En ambos casos lo narrado es, de todos modos, un secreto relativo. La historia de los Barón Biza fue parte de las crónicas policiales argentinas de mediados de los sesenta; la de Donoso quedó registrada en sus propios diarios vendidos a la Universidad de Princeton y dados a conocer en 2008. El aporte de los hijos es una mirada desde dentro, el detalle del involucrado que establece las jerarquías de las culpas y el ángulo doméstico del victimario.

En ambos casos se escribe sobre seres muertos, fantasmas que no acusan recibo, lo que termina por convertir la posible venganza en un acto siempre incompleto, otra derrota.

En ambos casos además se trata de un solo libro publicado, un libro único y definitivo, la forma más elaborada de seguir eternamente girando alrededor de ese secreto de familia.

Ganancia, en el mejor de los casos, para los lectores, el mirón impune que se sienta cómodo a enterarse de lo que un padre le hizo al hijo, de la traición del hermano, de la prima que muere por un balazo en la frente o cualquier variante de la intimidad de una familia.

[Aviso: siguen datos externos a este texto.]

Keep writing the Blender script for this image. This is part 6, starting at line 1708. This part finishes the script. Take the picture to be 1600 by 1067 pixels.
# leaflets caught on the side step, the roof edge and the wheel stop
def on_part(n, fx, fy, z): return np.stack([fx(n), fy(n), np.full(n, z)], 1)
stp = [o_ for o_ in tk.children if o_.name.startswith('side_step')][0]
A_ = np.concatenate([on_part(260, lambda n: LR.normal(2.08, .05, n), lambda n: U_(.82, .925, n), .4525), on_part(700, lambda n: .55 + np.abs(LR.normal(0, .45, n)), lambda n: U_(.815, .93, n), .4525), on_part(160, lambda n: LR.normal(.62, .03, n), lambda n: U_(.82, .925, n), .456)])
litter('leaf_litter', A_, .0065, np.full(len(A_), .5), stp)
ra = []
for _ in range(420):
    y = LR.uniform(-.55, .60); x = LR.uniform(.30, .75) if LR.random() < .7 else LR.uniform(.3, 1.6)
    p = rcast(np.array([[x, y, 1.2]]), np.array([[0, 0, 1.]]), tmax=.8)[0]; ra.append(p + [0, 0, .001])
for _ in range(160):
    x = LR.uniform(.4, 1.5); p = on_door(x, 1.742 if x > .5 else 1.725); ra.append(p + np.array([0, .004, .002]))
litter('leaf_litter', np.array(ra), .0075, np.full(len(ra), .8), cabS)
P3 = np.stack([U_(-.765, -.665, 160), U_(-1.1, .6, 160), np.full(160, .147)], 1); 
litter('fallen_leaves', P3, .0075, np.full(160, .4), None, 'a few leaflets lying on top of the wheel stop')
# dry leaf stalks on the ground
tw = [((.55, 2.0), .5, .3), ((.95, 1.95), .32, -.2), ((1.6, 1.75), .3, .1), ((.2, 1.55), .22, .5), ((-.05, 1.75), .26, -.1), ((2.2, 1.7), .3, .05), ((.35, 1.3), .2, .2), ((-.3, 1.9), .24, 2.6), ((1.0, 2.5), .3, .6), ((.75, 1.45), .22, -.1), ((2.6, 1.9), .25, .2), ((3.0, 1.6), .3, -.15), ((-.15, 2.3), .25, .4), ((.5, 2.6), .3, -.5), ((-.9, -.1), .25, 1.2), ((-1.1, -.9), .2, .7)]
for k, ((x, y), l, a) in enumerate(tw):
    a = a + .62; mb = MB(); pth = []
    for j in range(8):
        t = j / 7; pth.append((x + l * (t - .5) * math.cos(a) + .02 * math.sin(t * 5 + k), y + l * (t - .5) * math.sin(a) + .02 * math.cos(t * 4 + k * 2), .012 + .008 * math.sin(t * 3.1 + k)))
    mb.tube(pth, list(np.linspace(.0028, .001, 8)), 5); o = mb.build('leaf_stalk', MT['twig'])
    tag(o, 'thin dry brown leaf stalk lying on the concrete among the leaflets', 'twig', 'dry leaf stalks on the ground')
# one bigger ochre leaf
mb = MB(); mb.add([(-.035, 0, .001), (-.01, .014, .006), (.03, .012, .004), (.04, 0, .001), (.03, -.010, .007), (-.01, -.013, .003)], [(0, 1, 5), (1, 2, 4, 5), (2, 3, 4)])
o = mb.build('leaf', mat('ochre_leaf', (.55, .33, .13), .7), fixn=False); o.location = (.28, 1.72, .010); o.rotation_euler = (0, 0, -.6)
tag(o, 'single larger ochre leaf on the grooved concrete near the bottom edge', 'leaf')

Pero cuando se ha vivido muchos años al amparo de una historia, de un secreto que articula el pasado y el presente, difícilmente su divulgación consigue el anhelado desprendimiento. Ya no se puede vivir sino con esa historia, rendido ante esa historia, aplastado por esa historia.

Entonces la constatación más dura: el libro publicado es solo una versión, el secreto ha sido apenas rozado y el autor, otra vez solo, ya no tiene fuerzas para intentarlo de nuevo.

Si se ataron cabos sueltos, la soga queda ahí, disponible. Si se cerraron ciclos y heridas, el abismo se mantiene abierto, un hocico inmenso que modula un llamado.